The book called Isaiah clears a particular space for influential children.
Whether Isaiah’s story of redemption is considered as proximate to Judah’s fate amid the imperial episodes involving Assyria, Babylon, and Persia or across a trajectory involving New Testament messianic readings of the texts, the little ones exercise a surprising and potent agency.
In Isaiah 9—one must be aware that the Hebrew and English versification differ by a count of one unit—sudden and exuberant reversals are in play.
The section that comprises Isaiah 9:1-7 (English versification) swings on a hinge that might best be understood to usher in glorious light in place of hopeless darkness and peaceful celebration where moments ago the people knew bloody oppression. The tables are turned suddenly and in happy directions across these two ranges of experience.
The author of this revolution is understood to be YHWH, this by way of the second-person address in verses 3 and 4. I quote now the first five of the passage’s seven verses, with 3 and 4 italicized.
But there will be no gloom for those who were in anguish. In the former time he brought into contempt the land of Zebulun and the land of Naphtali, but in the latter time he will make glorious the way of the sea, the land beyond the Jordan, Galilee of the nations.
The people who walked in darkness have seen a great light; those who lived in a land of deep darkness— on them light has shined.
You have multiplied the nation, you have increased its joy; they rejoice before you as with joy at the harvest, as people exult when dividing plunder.
For the yoke of their burden, and the bar across their shoulders, the rod of their oppressor, you have broken as on the day of Midian.
For all the boots of the tramping warriors and all the garments rolled in blood shall be burned as fuel for the fire.”
Isaiah 9:1–5 (NRSV)
Then Isaiah takes one of the tradition’s signature turns. I’ll again italicize, this time the references to the child whom the text now introduces.
For a child has been born for us, a son given to us; authority rests upon his shoulders; and he is named Wonderful Counselor, Mighty God, Everlasting Father, Prince of Peace.

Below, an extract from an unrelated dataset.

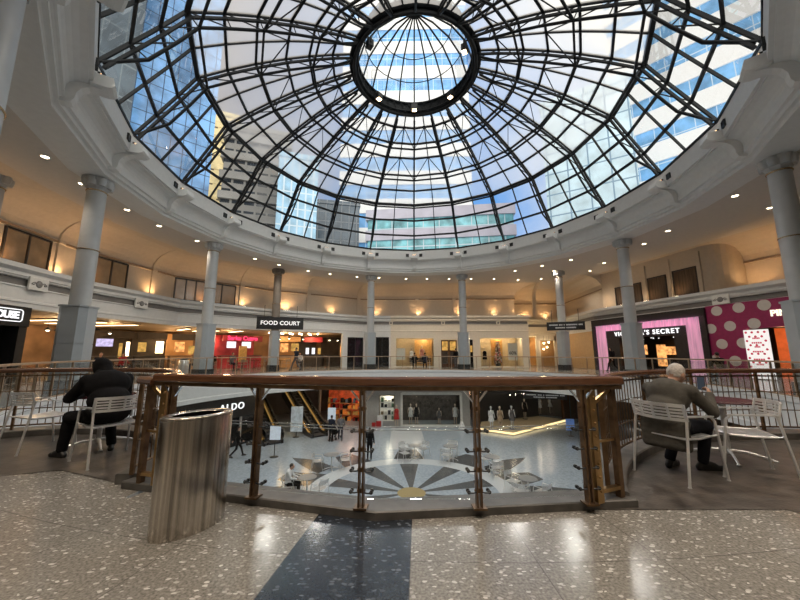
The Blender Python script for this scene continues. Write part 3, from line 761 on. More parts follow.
tower('tower', 'white tower with blue window bands seen through the right of the dome', 44.5, 62, 19, 7, 120, facade('blue_bands', (.20,.45,.78), (.55,.7,.85), 2.4, 3.9, .05, .05, gvar=.3), bands=(5.6,3.1,.25), bm=BW)
tower('tower', 'white banded tower seen straight up through the crown ring', 1, 95, 40, 20, 170, facade('blue_bands_far', (.16,.40,.76), (.55,.7,.85), 3, 3.9, .05, .05), bands=(9.2,4.6,.3), bm=BW)
tower('tower', 'pale glass tower with a white grid right of the dome centre', 31.5, 50, 11, 5, 38, facade('pale_grid', (.55,.72,.82), (.20,.32,.45), 2.6, 3.2, .07, .06, gvar=.2))
tower('tower', 'sky-blue mirrored glass tower at the left of the dome', -37.2, 46, 9, 5, 90, facade('blue_mirror', (.17,.38,.74), (.05,.10,.2), 1.3, 1.9, .07, .06, gr=.12, gvar=.4), rot=R(40))
tower('tower', 'grey-blue glass tower at the far left of the dome', -51.5, 33, 11, 4, 85, facade('grey_mirror', (.075,.10,.125), (.16,.19,.21), 1.5, 3.0, .06, .05, gr=.45, gvar=.35), rot=R(52))
tower('tower', 'yellow sunlit stone tower between the blue and concrete towers', -31.2, 84, 9, 6, 58, facade('sunlit_facade', (.16,.13,.10), (.80,.66,.36), 2.5, 3.6, .42, .45), rot=R(25), bands=(3.6,1.5,.15), bm=BY)  # skin and bands carry painted sunlight in their yellow
tower('tower', 'grey concrete tower with stacked window floors left of centre', -25, 68, 12, 6, 46, facade('concrete_floors', (.035,.04,.045), (.26,.25,.23), 2.2, 4.2, .18, .3), rot=R(18), bands=(4.2,1.5,.5), bm=BG)
tower('tower', 'slim pale blue tower with diagonal bracing beside the concrete tower', -18.2, 60, 7, 4, 37, facade('pale_blue_brace', (.32,.55,.74), (.62,.74,.82), 1.3, 3.2, .22, .08))
tower('office_block', 'dark glazed office block low at the left of the dome centre', -12, 80, 13, 8, 38, facade('dark_grid', (.08,.11,.14), (.20,.22,.24), 1.9, 2.4, .15, .12))
tower('office_block', 'low teal glass office block with lavender bands ahead through the dome', 7, 66, 30, 8, 30, facade('teal_glass', (.18,.46,.52), (.5,.62,.68), 3.3, 4, .06, .06, gvar=.5), bands=(4.6,2.2,.4), bm=BL)
mb = MB(); mb.prism([(-150,30),(150,30),(150,200),(-150,200)], -6.2, -6); 
struct(mb.build('ground', mat('street_grey', (.12,.12,.12), .8), origin=False))

# ------------------------------------------------------------------ near glass railing
POSTS = [(-2.25,3.40),(-1.29,3.16),(-.32,2.955),(.65,2.955),(1.60,3.03)]
mb = MB()
front = [(-2.75,3.52),(-.2,2.88),(2.06,3.11)]
mb.sweep(front, [(0,0),(0,.058),(.010,.067),(.25,.067),(.25,-.2)]); struct(mb.build('trim_7', STONE, origin=False))
rail = thing('glass_railing', 'glass and bronze railing with a wood handrail straight ahead in the foreground', 'railing', (-.3,3.0,.1))
def railpath(h): return [(-2.46,3.45,h),(-2.25,3.40,h),(-1.29,3.16,h),(-.32,2.955,h),(.65,2.955,h),(1.60,3.03,h),(1.98,3.08,h)]
mb = MB(); mb.sweep([(p[0],p[1]) for p in railpath(0)], [(-.045,1.04),(-.05,1.052),(-.05,1.098),(-.03,1.114),(.03,1.114),(.05,1.098),(.05,1.052),(.045,1.04),(-.045,1.04)])
mb.build('handrail', WOOD, rail)
mb = MB(); mb.sweep([(p[0],p[1]) for p in railpath(0)], [(-.03,1.0),(-.03,1.034),(.03,1.034),(.03,1.0),(-.03,1.0)]); mb.build('handrail_channel', BRONZE, rail)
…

His authority shall grow continually, and there shall be endless peace for the throne of David and his kingdom. He will establish and uphold it with justice and with righteousness from this time onward and forevermore. The zeal of the LORD of hosts will do this.
Isaiah 9:6–7 (NRSV)
This child’s birth is a monarchical moment of deep importance to our author. Scholars move quickly and understandably to map the birth of this royal child across what we know of Ancient Near Eastern kings and houses, a move that produces an interpretation that is very much contained within the text’s historical moment.
The grand titles attributed to the child may tug at the edges of such a reading, but it’s a viable understanding in its context. A child sired within the David household will presumably grow up to liberate the royal house and its subjects from imperial oppression. The resonant Hebrew expression כי ילד ילד־לנו בן נתן־לנו—For a child has been born to us, a son is given to us—locates liberation in the person of an infant or a mere lad. This is YHWH’s way of achieving his greatest redemptive feats by means of the least promising of human agents. The imperial yoke is broken and Judah erupts in grateful celebration.
It’s a stirring picture and not one whose utility for Israelite/Jewish understanding is difficult to appreciate.
It is of course not the end of the story.
Rather, the New Testament’s Gospel of Matthew offers a complementary reading of the text. I choose the highlighted word carefully. It is not necessary to conclude and is in any case impossible to prove that Jewish messianic readers of the Hebrew Bible (in many cases via its Greek translation, the Septuagint) rejected or discarded an initial historically-contained reading of a text like this one. We may never know their precise assumptions in that regard. At the very least, an evangelist like Matthew offers an additional reading and admittedly one that for his community likely eclipsed almost altogether the earlier one.
Now when Jesus heard that John had been arrested, he withdrew to Galilee. He left Nazareth and made his home in Capernaum by the sea, in the territory of Zebulun and Naphtali, so that what had been spoken through the prophet Isaiah might be fulfilled:
‘Land of Zebulun, land of Naphtali, on the road by the sea, across the Jordan, Galilee of the Gentiles—
the people who sat in darkness have seen a great light, and for those who sat in the region and shadow of death light has dawned.’
From that time Jesus began to proclaim, ‘Repent, for the kingdom of heaven has come near.’
Matthew 4:12–17 (NRSV)
Those same 8th-century tables have been turned. Gloom has again been displaced by glorious light. Imperial oppression of a different sort has been vanquished in a way that occasions peaceful celebration.
A blessed kingdom has regained or secured effective dominion.
Christian faith, then, understands the birth of Jesus in revolutionary, table-turning terms that resounds with the life-or-death gravity of the Isaiah oracle’s textures. As well, it embraces YHWH’s purported penchant for using ‘the least of these’—language that will become familiar on a grown-up Child’s lips—to accomplish his finest work.